The task ::
Only lines with the string "scene" matter here; gather them from the material below.

Dataset section ::
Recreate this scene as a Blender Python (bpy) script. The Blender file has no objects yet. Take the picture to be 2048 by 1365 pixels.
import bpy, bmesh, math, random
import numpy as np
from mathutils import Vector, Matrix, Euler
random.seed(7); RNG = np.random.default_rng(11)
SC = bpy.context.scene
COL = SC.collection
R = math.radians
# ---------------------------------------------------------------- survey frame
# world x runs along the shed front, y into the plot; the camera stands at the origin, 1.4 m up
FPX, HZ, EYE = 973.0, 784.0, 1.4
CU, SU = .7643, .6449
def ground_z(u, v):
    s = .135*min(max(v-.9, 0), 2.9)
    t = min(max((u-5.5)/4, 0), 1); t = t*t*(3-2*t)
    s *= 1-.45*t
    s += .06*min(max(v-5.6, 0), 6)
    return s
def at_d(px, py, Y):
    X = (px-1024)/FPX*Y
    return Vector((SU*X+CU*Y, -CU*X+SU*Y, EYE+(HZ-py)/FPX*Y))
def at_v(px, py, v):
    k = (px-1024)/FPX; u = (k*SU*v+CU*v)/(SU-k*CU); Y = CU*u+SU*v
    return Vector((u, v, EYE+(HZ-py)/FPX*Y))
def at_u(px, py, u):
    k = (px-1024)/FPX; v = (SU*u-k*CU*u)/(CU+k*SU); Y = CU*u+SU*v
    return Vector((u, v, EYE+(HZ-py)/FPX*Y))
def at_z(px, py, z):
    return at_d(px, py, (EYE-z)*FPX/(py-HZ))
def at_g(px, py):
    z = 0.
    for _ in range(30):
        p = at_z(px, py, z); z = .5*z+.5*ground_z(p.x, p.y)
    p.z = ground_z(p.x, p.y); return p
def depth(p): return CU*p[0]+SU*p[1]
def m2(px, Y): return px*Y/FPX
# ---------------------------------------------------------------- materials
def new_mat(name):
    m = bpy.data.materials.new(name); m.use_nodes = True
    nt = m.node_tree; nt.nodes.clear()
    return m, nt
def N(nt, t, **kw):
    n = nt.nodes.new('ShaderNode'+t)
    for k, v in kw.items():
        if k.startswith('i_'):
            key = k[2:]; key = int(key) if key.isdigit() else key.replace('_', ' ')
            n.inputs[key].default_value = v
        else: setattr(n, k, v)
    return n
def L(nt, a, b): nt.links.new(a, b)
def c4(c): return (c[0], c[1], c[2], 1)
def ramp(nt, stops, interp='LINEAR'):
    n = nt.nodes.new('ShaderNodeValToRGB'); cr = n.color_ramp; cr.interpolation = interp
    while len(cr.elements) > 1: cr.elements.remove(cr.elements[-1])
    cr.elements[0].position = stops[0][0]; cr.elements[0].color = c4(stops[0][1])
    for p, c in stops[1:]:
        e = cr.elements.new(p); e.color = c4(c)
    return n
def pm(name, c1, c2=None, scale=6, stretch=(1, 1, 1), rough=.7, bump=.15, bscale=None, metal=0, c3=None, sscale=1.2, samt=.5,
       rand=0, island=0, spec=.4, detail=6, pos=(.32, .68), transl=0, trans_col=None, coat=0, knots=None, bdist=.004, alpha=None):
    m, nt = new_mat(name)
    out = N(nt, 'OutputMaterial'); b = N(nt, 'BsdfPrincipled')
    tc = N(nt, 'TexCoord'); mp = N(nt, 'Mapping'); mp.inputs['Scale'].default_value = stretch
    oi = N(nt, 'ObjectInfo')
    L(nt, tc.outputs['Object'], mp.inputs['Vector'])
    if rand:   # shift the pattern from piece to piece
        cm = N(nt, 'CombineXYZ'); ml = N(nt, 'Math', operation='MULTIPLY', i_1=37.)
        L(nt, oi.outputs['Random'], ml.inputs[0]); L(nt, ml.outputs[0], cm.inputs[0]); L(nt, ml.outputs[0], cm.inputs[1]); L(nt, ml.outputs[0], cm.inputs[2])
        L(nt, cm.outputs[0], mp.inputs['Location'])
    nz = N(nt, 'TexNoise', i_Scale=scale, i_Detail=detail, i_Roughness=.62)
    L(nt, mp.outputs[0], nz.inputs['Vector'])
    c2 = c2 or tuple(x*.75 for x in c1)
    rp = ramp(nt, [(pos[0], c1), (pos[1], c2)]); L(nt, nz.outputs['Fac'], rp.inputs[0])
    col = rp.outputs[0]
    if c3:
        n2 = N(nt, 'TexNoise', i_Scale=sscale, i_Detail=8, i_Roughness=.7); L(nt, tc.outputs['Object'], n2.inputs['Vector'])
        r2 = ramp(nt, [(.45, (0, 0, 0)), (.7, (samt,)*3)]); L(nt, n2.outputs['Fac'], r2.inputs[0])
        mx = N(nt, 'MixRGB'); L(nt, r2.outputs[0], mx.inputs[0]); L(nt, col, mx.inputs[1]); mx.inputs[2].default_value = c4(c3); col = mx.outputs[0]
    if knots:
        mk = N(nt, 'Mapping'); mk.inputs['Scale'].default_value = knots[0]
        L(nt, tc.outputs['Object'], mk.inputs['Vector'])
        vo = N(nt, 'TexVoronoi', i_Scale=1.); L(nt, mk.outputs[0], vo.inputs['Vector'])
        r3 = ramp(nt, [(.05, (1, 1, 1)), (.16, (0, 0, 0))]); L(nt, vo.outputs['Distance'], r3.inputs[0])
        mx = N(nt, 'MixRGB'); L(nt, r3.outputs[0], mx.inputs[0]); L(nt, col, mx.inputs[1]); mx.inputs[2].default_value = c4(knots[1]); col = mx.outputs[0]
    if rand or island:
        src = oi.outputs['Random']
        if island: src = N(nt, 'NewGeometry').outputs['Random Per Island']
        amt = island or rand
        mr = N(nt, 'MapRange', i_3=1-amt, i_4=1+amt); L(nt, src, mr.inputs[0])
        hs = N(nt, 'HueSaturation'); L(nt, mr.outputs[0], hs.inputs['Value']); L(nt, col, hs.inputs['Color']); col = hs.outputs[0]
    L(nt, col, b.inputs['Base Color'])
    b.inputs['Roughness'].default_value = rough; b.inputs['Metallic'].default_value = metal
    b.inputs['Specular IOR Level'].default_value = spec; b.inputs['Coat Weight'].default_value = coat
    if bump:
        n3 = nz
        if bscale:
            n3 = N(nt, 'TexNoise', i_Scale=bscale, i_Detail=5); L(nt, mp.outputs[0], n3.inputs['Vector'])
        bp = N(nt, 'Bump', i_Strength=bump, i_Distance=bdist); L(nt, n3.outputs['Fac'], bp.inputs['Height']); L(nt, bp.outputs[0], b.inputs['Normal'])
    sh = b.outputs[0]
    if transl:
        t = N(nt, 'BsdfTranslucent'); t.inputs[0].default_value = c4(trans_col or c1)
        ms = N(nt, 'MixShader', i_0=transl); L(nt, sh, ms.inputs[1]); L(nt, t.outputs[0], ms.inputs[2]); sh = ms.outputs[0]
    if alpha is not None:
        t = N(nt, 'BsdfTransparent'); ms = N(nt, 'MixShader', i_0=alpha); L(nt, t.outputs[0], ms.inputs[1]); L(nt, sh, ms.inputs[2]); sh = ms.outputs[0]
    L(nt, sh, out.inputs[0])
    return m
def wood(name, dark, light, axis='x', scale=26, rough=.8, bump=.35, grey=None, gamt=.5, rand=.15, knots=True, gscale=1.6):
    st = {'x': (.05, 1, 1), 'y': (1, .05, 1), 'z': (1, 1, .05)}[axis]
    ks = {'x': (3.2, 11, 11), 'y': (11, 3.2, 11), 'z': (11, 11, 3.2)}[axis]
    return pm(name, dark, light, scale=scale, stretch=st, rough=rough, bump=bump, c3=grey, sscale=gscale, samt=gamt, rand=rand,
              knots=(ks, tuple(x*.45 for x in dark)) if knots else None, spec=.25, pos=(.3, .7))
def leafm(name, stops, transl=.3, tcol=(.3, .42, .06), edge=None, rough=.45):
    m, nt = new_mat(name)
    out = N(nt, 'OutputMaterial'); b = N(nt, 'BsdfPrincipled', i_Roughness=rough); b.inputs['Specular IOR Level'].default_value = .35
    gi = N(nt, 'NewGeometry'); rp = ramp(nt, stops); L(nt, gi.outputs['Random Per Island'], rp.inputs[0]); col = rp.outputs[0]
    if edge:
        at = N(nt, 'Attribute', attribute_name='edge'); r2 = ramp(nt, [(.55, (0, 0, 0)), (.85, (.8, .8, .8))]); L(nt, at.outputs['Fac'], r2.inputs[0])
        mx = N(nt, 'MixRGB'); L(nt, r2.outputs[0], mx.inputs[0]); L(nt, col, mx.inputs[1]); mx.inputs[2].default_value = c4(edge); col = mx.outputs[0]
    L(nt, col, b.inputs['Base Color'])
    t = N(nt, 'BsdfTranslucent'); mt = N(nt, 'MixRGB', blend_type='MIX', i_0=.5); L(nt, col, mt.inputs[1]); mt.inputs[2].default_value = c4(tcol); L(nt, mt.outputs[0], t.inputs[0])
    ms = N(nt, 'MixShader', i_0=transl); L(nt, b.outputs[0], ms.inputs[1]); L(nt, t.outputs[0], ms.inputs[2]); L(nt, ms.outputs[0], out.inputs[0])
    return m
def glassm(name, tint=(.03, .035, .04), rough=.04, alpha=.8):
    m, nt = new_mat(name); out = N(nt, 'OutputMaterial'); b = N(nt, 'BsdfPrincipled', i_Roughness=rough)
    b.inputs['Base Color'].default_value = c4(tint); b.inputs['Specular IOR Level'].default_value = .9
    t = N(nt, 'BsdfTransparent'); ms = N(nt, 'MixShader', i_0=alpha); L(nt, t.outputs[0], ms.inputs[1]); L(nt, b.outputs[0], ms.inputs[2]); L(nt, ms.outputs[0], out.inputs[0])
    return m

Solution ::
Recreate this scene as a Blender Python (bpy) script. The Blender file has no objects yet. Take the picture to be 2048 by 1365 pixels.
SC = bpy.context.scene